*Goal*.
Give all of the lines again exactly as they read.

*Data shown*.
***
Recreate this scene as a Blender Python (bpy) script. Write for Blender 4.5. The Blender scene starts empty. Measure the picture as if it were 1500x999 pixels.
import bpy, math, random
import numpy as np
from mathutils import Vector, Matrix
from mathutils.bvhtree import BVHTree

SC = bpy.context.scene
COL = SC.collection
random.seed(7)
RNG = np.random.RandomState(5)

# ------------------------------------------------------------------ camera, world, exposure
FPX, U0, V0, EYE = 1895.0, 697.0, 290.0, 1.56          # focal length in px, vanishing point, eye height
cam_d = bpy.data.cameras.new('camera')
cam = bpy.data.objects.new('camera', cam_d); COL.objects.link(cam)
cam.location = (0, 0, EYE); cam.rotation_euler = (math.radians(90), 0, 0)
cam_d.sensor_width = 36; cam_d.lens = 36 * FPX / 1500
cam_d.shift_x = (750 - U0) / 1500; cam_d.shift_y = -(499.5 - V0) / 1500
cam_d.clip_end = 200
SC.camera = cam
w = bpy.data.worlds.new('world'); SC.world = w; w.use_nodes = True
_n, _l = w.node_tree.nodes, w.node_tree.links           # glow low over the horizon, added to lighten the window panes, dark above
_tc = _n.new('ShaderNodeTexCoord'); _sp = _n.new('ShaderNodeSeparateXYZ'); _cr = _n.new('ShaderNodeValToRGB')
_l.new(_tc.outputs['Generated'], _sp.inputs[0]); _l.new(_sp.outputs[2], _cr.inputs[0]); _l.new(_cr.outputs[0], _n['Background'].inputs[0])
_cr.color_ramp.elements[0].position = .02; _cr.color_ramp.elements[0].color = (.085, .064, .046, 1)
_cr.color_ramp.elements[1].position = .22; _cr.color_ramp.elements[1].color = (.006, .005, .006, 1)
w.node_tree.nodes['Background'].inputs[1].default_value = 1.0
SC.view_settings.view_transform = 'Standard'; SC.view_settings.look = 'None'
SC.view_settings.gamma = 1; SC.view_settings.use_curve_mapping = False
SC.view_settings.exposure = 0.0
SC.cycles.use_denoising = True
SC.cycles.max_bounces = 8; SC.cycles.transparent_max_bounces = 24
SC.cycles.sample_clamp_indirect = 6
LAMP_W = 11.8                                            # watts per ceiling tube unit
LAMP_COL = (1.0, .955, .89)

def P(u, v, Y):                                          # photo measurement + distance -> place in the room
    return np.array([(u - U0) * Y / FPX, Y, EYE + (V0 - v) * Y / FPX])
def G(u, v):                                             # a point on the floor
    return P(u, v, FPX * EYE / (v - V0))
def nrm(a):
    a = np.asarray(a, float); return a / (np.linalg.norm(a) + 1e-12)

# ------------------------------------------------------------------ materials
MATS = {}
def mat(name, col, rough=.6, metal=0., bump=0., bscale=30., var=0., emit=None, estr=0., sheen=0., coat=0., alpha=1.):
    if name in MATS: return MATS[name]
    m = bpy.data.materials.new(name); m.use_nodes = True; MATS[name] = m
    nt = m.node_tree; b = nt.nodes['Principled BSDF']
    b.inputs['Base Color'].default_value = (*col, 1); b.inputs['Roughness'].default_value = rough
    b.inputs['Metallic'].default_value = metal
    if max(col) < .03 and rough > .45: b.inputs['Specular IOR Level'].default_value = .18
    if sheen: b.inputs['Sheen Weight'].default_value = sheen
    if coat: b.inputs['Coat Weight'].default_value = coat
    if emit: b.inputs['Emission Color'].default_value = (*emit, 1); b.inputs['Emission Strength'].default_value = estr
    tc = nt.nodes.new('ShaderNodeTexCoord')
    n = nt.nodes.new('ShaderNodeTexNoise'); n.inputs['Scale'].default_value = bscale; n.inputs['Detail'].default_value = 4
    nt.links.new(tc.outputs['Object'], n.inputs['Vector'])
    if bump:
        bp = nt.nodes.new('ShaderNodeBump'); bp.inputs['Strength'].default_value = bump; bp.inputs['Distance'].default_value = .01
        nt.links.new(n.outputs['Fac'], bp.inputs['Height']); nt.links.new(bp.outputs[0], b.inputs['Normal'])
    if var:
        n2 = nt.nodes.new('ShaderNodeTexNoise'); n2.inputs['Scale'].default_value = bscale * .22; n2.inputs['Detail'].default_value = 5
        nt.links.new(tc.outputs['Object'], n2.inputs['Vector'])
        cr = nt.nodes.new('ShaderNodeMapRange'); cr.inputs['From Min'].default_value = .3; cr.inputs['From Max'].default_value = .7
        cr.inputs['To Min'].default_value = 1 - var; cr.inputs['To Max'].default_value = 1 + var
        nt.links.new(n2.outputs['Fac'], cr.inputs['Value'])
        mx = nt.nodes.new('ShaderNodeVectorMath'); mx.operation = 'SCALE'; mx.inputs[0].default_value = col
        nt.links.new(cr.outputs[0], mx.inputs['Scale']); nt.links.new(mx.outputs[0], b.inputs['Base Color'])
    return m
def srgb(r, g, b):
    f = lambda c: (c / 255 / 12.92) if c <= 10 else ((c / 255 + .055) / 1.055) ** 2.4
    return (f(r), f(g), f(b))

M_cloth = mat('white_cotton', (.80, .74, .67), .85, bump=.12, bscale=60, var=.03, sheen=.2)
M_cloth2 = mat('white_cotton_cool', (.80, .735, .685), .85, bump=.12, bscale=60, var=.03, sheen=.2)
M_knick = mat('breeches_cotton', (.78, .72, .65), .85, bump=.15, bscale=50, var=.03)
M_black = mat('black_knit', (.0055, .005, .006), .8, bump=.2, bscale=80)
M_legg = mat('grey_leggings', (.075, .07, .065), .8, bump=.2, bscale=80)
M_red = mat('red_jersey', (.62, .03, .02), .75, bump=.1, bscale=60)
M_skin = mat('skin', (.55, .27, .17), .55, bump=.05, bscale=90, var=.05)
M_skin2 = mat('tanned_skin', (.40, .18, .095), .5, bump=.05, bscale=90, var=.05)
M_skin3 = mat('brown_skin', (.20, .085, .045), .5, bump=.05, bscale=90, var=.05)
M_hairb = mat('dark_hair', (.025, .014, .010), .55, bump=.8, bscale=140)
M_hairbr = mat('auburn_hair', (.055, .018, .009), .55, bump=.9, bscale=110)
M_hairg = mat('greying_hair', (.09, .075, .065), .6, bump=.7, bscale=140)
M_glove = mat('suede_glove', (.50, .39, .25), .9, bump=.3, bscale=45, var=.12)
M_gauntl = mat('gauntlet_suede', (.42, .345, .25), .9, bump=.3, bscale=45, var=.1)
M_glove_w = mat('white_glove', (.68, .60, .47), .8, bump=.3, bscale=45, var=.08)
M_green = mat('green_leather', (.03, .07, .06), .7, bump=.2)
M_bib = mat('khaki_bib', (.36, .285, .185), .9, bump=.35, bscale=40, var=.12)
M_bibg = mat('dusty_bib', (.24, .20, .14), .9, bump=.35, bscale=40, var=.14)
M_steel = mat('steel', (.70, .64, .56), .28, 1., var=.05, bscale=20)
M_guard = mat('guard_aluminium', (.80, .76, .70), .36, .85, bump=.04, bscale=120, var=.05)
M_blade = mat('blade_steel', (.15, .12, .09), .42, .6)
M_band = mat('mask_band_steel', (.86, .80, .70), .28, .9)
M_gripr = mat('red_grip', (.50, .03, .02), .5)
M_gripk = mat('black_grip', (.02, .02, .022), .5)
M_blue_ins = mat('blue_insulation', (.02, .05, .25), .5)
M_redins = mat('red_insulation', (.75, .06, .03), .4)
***
*Written answer*.
Recreate this scene as a Blender Python (bpy) script. Write for Blender 4.5. The Blender scene starts empty. Measure the picture as if it were 1500x999 pixels.
import bpy, math, random
import numpy as np
from mathutils import Vector, Matrix
from mathutils.bvhtree import BVHTree

SC = bpy.context.scene
COL = SC.collection
random.seed(7)
RNG = np.random.RandomState(5)

# ------------------------------------------------------------------ camera, world, exposure
FPX, U0, V0, EYE = 1895.0, 697.0, 290.0, 1.56          # focal length in px, vanishing point, eye height
cam_d = bpy.data.cameras.new('camera')
cam = bpy.data.objects.new('camera', cam_d); COL.objects.link(cam)
cam.location = (0, 0, EYE); cam.rotation_euler = (math.radians(90), 0, 0)
cam_d.sensor_width = 36; cam_d.lens = 36 * FPX / 1500
cam_d.shift_x = (750 - U0) / 1500; cam_d.shift_y = -(499.5 - V0) / 1500
cam_d.clip_end = 200
SC.camera = cam
w = bpy.data.worlds.new('world'); SC.world = w; w.use_nodes = True
_n, _l = w.node_tree.nodes, w.node_tree.links           # glow low over the horizon, added to lighten the window panes, dark above
_tc = _n.new('ShaderNodeTexCoord'); _sp = _n.new('ShaderNodeSeparateXYZ'); _cr = _n.new('ShaderNodeValToRGB')
_l.new(_tc.outputs['Generated'], _sp.inputs[0]); _l.new(_sp.outputs[2], _cr.inputs[0]); _l.new(_cr.outputs[0], _n['Background'].inputs[0])
_cr.color_ramp.elements[0].position = .02; _cr.color_ramp.elements[0].color = (.085, .064, .046, 1)
_cr.color_ramp.elements[1].position = .22; _cr.color_ramp.elements[1].color = (.006, .005, .006, 1)
w.node_tree.nodes['Background'].inputs[1].default_value = 1.0
SC.view_settings.view_transform = 'Standard'; SC.view_settings.look = 'None'
SC.view_settings.gamma = 1; SC.view_settings.use_curve_mapping = False
SC.view_settings.exposure = 0.0
SC.cycles.use_denoising = True
SC.cycles.max_bounces = 8; SC.cycles.transparent_max_bounces = 24
SC.cycles.sample_clamp_indirect = 6
LAMP_W = 11.8                                            # watts per ceiling tube unit
LAMP_COL = (1.0, .955, .89)

def P(u, v, Y):                                          # photo measurement + distance -> place in the room
    return np.array([(u - U0) * Y / FPX, Y, EYE + (V0 - v) * Y / FPX])
def G(u, v):                                             # a point on the floor
    return P(u, v, FPX * EYE / (v - V0))
def nrm(a):
    a = np.asarray(a, float); return a / (np.linalg.norm(a) + 1e-12)

# ------------------------------------------------------------------ materials
MATS = {}
def mat(name, col, rough=.6, metal=0., bump=0., bscale=30., var=0., emit=None, estr=0., sheen=0., coat=0., alpha=1.):
    if name in MATS: return MATS[name]
    m = bpy.data.materials.new(name); m.use_nodes = True; MATS[name] = m
    nt = m.node_tree; b = nt.nodes['Principled BSDF']
    b.inputs['Base Color'].default_value = (*col, 1); b.inputs['Roughness'].default_value = rough
    b.inputs['Metallic'].default_value = metal
    if max(col) < .03 and rough > .45: b.inputs['Specular IOR Level'].default_value = .18
    if sheen: b.inputs['Sheen Weight'].default_value = sheen
    if coat: b.inputs['Coat Weight'].default_value = coat
    if emit: b.inputs['Emission Color'].default_value = (*emit, 1); b.inputs['Emission Strength'].default_value = estr
    tc = nt.nodes.new('ShaderNodeTexCoord')
    n = nt.nodes.new('ShaderNodeTexNoise'); n.inputs['Scale'].default_value = bscale; n.inputs['Detail'].default_value = 4
    nt.links.new(tc.outputs['Object'], n.inputs['Vector'])
    if bump:
        bp = nt.nodes.new('ShaderNodeBump'); bp.inputs['Strength'].default_value = bump; bp.inputs['Distance'].default_value = .01
        nt.links.new(n.outputs['Fac'], bp.inputs['Height']); nt.links.new(bp.outputs[0], b.inputs['Normal'])
    if var:
        n2 = nt.nodes.new('ShaderNodeTexNoise'); n2.inputs['Scale'].default_value = bscale * .22; n2.inputs['Detail'].default_value = 5
        nt.links.new(tc.outputs['Object'], n2.inputs['Vector'])
        cr = nt.nodes.new('ShaderNodeMapRange'); cr.inputs['From Min'].default_value = .3; cr.inputs['From Max'].default_value = .7
        cr.inputs['To Min'].default_value = 1 - var; cr.inputs['To Max'].default_value = 1 + var
        nt.links.new(n2.outputs['Fac'], cr.inputs['Value'])
        mx = nt.nodes.new('ShaderNodeVectorMath'); mx.operation = 'SCALE'; mx.inputs[0].default_value = col
        nt.links.new(cr.outputs[0], mx.inputs['Scale']); nt.links.new(mx.outputs[0], b.inputs['Base Color'])
    return m
def srgb(r, g, b):
    f = lambda c: (c / 255 / 12.92) if c <= 10 else ((c / 255 + .055) / 1.055) ** 2.4
    return (f(r), f(g), f(b))

M_cloth = mat('white_cotton', (.80, .74, .67), .85, bump=.12, bscale=60, var=.03, sheen=.2)
M_cloth2 = mat('white_cotton_cool', (.80, .735, .685), .85, bump=.12, bscale=60, var=.03, sheen=.2)
M_knick = mat('breeches_cotton', (.78, .72, .65), .85, bump=.15, bscale=50, var=.03)
M_black = mat('black_knit', (.0055, .005, .006), .8, bump=.2, bscale=80)
M_legg = mat('grey_leggings', (.075, .07, .065), .8, bump=.2, bscale=80)
M_red = mat('red_jersey', (.62, .03, .02), .75, bump=.1, bscale=60)
M_skin = mat('skin', (.55, .27, .17), .55, bump=.05, bscale=90, var=.05)
M_skin2 = mat('tanned_skin', (.40, .18, .095), .5, bump=.05, bscale=90, var=.05)
M_skin3 = mat('brown_skin', (.20, .085, .045), .5, bump=.05, bscale=90, var=.05)
M_hairb = mat('dark_hair', (.025, .014, .010), .55, bump=.8, bscale=140)
M_hairbr = mat('auburn_hair', (.055, .018, .009), .55, bump=.9, bscale=110)
M_hairg = mat('greying_hair', (.09, .075, .065), .6, bump=.7, bscale=140)
M_glove = mat('suede_glove', (.50, .39, .25), .9, bump=.3, bscale=45, var=.12)
M_gauntl = mat('gauntlet_suede', (.42, .345, .25), .9, bump=.3, bscale=45, var=.1)
M_glove_w = mat('white_glove', (.68, .60, .47), .8, bump=.3, bscale=45, var=.08)
M_green = mat('green_leather', (.03, .07, .06), .7, bump=.2)
M_bib = mat('khaki_bib', (.36, .285, .185), .9, bump=.35, bscale=40, var=.12)
M_bibg = mat('dusty_bib', (.24, .20, .14), .9, bump=.35, bscale=40, var=.14)
M_steel = mat('steel', (.70, .64, .56), .28, 1., var=.05, bscale=20)
M_guard = mat('guard_aluminium', (.80, .76, .70), .36, .85, bump=.04, bscale=120, var=.05)
M_blade = mat('blade_steel', (.15, .12, .09), .42, .6)
M_band = mat('mask_band_steel', (.86, .80, .70), .28, .9)
M_gripr = mat('red_grip', (.50, .03, .02), .5)
M_gripk = mat('black_grip', (.02, .02, .022), .5)
M_blue_ins = mat('blue_insulation', (.02, .05, .25), .5)
M_redins = mat('red_insulation', (.75, .06, .03), .4)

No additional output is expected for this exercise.